Lot Essay
Notre tableau fut pour la première fois identifié comme étant un témoignage inédit de la rencontre du jeune Mozart avec Thomas Linley par Geneviève Geffray à l'occasion de l'exposition Mozart, Bilder und Klänge en 1991. Cette scène s'inscrirait à un moment particulier de la vie de Mozart, alors qu’il entreprend avec son père Léopold un voyage de quinze mois en Italie pour parfaire son éducation et se faire connaître en tant que musicien auprès de la noblesse locale.
Nous sommes en mars-avril 1770 et Mozart a quatorze ans lorsqu’il séjourne à Florence chez Giuseppe Maria Gavard des Pivets, administrateur général des finances à la cour du Grand-Duc de Toscane (frère de l’empereur Joseph II). L’enfant prodige y rencontre le virtuose anglais du même âge, Thomas Linley (1756-1778), avec lequel il donne un petit récital pour leur famille d’adoption. C’est cet épisode précis que le peintre aurait choisi d’immortaliser.
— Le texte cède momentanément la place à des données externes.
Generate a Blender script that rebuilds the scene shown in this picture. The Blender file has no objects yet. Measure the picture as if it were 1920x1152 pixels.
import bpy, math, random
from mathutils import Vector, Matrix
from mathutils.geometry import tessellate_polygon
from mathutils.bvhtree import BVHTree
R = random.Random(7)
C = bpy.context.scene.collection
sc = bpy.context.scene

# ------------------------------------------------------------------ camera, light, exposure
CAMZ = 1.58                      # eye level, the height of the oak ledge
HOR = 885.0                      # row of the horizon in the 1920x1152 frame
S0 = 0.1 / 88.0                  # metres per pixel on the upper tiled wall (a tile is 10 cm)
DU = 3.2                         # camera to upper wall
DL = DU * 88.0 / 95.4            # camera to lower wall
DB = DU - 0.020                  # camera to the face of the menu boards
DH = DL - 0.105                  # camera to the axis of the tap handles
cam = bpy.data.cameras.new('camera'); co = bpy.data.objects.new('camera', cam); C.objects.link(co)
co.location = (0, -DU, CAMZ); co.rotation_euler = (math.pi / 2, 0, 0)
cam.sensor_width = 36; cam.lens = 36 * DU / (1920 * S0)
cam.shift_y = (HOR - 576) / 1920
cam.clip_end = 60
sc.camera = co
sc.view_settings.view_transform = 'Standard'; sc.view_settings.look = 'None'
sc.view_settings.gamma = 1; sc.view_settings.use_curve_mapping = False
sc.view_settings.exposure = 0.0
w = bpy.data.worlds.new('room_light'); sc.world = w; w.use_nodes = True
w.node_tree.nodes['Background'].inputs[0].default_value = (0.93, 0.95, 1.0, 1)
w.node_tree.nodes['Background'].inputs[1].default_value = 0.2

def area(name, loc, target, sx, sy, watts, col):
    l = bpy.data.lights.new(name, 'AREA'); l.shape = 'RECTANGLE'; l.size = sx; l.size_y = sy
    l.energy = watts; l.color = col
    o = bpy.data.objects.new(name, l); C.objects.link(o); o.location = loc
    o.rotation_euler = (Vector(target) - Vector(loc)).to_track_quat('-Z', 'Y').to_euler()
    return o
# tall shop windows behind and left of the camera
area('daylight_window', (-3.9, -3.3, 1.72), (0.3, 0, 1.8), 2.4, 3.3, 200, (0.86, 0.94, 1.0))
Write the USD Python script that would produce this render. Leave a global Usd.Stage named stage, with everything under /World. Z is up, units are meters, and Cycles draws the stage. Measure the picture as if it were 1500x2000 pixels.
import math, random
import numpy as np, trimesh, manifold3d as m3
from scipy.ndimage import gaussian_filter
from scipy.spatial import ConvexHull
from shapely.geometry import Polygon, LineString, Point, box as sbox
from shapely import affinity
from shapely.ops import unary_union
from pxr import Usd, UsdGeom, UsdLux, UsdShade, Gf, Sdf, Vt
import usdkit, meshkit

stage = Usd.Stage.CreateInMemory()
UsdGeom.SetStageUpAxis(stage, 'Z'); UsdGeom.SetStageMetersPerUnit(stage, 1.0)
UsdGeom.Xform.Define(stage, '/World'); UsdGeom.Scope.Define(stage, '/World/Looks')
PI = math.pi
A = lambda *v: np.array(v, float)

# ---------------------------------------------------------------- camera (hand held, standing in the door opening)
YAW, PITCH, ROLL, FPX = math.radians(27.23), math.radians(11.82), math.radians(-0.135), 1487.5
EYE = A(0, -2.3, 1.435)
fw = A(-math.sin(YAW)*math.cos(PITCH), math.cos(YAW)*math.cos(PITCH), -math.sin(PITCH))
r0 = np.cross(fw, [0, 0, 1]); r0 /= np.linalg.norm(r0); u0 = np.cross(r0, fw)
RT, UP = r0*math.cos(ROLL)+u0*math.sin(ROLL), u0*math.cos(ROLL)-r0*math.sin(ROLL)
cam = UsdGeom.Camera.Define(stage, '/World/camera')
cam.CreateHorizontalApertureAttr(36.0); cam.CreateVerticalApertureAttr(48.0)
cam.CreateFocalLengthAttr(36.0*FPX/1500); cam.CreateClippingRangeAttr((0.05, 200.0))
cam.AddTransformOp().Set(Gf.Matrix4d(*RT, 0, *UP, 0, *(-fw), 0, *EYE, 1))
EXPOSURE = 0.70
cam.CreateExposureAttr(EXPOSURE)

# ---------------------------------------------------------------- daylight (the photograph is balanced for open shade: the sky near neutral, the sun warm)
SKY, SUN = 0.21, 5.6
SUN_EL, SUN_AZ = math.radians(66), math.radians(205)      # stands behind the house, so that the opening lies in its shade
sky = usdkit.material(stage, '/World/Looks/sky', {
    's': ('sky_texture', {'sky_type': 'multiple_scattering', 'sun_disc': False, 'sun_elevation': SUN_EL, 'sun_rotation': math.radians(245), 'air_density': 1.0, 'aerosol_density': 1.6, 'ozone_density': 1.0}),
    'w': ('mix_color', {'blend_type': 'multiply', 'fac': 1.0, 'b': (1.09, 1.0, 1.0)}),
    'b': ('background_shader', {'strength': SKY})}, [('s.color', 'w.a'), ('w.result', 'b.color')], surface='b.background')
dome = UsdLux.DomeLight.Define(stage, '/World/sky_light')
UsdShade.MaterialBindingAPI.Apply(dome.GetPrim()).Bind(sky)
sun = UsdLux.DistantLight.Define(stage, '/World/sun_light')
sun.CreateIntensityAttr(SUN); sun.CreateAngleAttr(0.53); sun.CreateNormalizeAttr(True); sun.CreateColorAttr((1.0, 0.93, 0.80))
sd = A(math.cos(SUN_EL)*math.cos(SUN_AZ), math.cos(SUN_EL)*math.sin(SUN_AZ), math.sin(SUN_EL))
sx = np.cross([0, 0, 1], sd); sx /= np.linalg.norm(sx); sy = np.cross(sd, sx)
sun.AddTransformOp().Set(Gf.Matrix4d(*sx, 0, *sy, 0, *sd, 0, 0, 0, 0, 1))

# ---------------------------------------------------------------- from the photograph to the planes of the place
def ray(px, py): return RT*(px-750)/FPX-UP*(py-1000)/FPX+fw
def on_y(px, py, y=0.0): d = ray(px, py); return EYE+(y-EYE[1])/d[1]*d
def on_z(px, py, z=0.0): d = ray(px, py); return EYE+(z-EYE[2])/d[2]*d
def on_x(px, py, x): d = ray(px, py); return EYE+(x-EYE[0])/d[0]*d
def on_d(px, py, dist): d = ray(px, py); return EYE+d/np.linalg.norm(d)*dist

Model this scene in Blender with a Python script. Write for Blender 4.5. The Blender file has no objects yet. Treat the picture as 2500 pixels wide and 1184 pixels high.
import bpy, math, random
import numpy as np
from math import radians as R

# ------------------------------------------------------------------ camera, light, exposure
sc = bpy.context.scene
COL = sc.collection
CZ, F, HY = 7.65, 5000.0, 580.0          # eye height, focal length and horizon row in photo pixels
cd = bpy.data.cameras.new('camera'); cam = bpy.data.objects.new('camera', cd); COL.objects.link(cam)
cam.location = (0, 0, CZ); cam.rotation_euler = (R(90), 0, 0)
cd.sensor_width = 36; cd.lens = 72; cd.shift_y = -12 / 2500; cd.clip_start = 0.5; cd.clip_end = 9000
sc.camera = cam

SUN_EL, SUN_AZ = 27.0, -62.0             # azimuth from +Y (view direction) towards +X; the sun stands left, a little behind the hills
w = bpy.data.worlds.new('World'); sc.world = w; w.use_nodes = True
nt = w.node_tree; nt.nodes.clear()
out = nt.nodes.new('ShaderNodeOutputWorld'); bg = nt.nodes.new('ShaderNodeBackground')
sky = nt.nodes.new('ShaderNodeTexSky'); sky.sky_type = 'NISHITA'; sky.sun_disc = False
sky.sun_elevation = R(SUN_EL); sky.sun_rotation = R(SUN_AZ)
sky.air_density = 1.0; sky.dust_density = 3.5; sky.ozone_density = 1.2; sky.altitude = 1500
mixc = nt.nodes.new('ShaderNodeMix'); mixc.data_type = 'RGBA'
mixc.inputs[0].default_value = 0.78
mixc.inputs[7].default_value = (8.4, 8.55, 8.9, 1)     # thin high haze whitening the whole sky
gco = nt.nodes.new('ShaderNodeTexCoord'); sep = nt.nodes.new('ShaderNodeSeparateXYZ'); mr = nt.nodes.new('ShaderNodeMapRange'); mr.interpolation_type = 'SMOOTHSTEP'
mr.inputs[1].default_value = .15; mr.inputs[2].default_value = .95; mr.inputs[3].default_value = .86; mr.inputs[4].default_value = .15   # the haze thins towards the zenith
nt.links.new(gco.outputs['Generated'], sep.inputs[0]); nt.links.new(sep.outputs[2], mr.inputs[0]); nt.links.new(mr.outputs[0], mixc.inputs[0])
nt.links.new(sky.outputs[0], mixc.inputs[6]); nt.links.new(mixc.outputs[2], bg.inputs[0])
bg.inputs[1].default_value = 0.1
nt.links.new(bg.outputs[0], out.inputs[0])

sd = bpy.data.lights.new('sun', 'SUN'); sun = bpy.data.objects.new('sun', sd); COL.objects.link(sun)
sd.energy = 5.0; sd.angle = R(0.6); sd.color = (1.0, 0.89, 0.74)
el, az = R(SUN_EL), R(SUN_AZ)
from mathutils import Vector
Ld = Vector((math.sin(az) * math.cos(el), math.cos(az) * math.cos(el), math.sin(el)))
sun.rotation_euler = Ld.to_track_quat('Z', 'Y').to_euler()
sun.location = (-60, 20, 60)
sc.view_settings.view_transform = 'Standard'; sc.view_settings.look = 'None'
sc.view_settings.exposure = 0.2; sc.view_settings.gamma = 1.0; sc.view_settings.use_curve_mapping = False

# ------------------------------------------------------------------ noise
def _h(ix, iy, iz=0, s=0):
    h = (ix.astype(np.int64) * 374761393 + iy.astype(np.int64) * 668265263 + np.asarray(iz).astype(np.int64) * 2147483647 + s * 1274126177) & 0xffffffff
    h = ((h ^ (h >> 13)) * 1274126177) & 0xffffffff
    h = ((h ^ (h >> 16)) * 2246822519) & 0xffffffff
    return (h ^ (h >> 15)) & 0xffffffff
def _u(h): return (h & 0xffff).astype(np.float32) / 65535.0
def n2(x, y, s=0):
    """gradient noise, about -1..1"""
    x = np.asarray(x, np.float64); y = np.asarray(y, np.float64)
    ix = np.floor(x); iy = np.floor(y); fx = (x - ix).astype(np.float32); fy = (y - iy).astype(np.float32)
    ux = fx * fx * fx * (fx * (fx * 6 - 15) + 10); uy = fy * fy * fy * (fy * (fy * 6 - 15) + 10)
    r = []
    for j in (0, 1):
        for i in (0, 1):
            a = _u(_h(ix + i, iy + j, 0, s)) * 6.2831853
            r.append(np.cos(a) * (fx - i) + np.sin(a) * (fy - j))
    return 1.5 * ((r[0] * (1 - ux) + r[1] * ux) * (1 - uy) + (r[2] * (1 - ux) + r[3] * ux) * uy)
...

Linley était considéré en Europe comme l’un des violonistes les plus talentueux de son temps. Sa rencontre avec Mozart et leur nouvelle amitié sont relatées dans une lettre de Léopold Mozart datée du 21 avril 1770 à Rome : « A Florence, nous avons retrouvé un jeune Anglais, élève du célèbre violoniste Nardini. Cet enfant qui joue merveilleusement bien, est de la taille et de l’âge de Wolfgang et vint chez Sgra Corilla, une poétesse cultivée à qui nous rendions visite sur recommandation de M. Laugier. Les deux jeunes garçons se produisirent à tour de rôle toute la soirée, en s’embrassant maintes fois. Le lendemain, le petit Anglais – qui est un enfant charmant – fit apporter chez nous son violon et joua tout l’après-midi, Wolfgang l’accompagnant au violon. Le lendemain nous avons déjeuné chez M. Gavard, l’administrateur des finances du grand-duc, et les deux garçons ont joué tout l’après-midi à tour de rôle, non pas comme des enfants mais comme des hommes. Le petit Tomaso nous accompagna chez nous et pleura amèrement lorsqu’il sut que nous partions le jour suivant. » (W.A. Mozart, Correspondance, Edition de la Fondation Internationale Mozarteum Salzbourg, 1986, I. 1756-1776, p.227). L’amitié qui unissait Mozart et Linley fut courte mais profonde, comme en témoigne peu après une lettre du jeune Mozart adressée à son ami.
Il nous faut cependant appréhender le sujet de notre tableau avec précaution. En effet, certains historiens ont plus récemment avancé des arguments iconographiques et vestimentaires qui pourraient remettre en doute l'identité des modèles.